How Do You Talk With Owls (2)

VINS Volunteer

I have the keys to their enclosures. The raptors. I open them, one at a time, and do service for owls and hawks and eagles and falcons. I rake and clean and water while they, wild talon shod birds, study my every move. As I work, I can’t help but ask: how do you talk to Owls?


2- Barred Owl


It’s my first day, my training day. Karen and Denis are going to show me around the scrapping duties, so I’m listening to the list of things I need to bring with me. Pencil. Paper. Key. Walky-talky. I’m listening and remembering and trying not to pay attention to all the other things happening around me, the staff doing their work, and the educational birds inside making screeching and clicking noises. I’m paying attention to my instructors when I hear That sound.

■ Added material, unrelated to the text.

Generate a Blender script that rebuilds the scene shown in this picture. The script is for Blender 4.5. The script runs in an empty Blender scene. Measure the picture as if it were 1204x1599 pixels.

I first hear it two months previously, when I’m living in the woods for the month of August. For the entire month, it’s just me and a tent in a field near a stream. I’m there because I quit my big city job running a small business. I’m there because I want to be, just be. On one of the first nights,  I’m up the hill from my tent having decided to sit outside all day and night. I’ve found a spot I like, a rock that is comfortable to sit upon, with a slight view out to the horizon, and as dusk gets in, I settle into a little knoll, or maybe it’s a little like a bowl, and lie facing the sky as the stars start to show up through the forest canopy. And just as the forest dark closes me in, and I can’t see my hand in front of my face, That Sound starts.


It is a weird airy whistling sound which I have never before heard. It scares me because I don’t know what it is and it’s not far enough away. It’s just there, down the hill towards my tent, between me and my false sense of safety. I turn on the flashlight and it shines three feet ahead of me, so whatever it is that is going to attack, I’ll see it just before it gets my jugular. I decide there’s nothing I can do except stop my imagination from getting ahead of my reality. I sit up and sing to the night, to myself, and to the creature behind the screaming.


It keeps up it’s eerie whistling for hours, long after I decide it isn’t going to attack.


I have a lifetime of being in the woods, so it surprises me, this new sound. My grandparents were birders and I have always been fascinated by the varieties of songbirds, the movements of a gull on the wind, the dive of a pelican, and the exaggerated obsessiveness of the birding community. Like musicians, who speak a language that seems to exclude some of us, the thrill of a guitar under experienced fingers and the magical numerology of eighths and fifths in a scale progression, birders have a sophisticated vocabulary.  But I never got into the identifications of parts or behaviours or even varieties with any expertise. I can point to a trout lily in the spring and say “eat that – it is ripe and sweet and tastes unlike anything else you’ve ever tasted”. And I can look up high in the sky and tell the difference between a turkey vulture and a falcon and a hawk. But mostly I just like to the be in the woods hanging out with the flora and the fauna calling it all Friend. But every night, just beyond the forest line and from the same place every evening, that other, whistling sound I cannot identify. And it kind of bugs me that I don’t know what it is. I don’t even know how to find out what it is.


And then I’m listening to Karen and taking the keys and following her outside and all the time, That Sound is happening: a barred owl is gripping a staff member’s arm, calmly enough, head forward, its hooked beak opening and closing. It’s a baby owl’s begging noise, the staff guy says. To ask for food. This one is a juvenile and should have stopped it by now, but it had an accident, so it’s a little retarded.


I thank him, continue on my way. I’m so glad to know what That Sound is, that I’m not even embarrassed that it once terrified me. I listen closely again and I can hear it: like a baby’s whimpery cry. Feed me. Feed me. Whahhhhh. I’m hungry.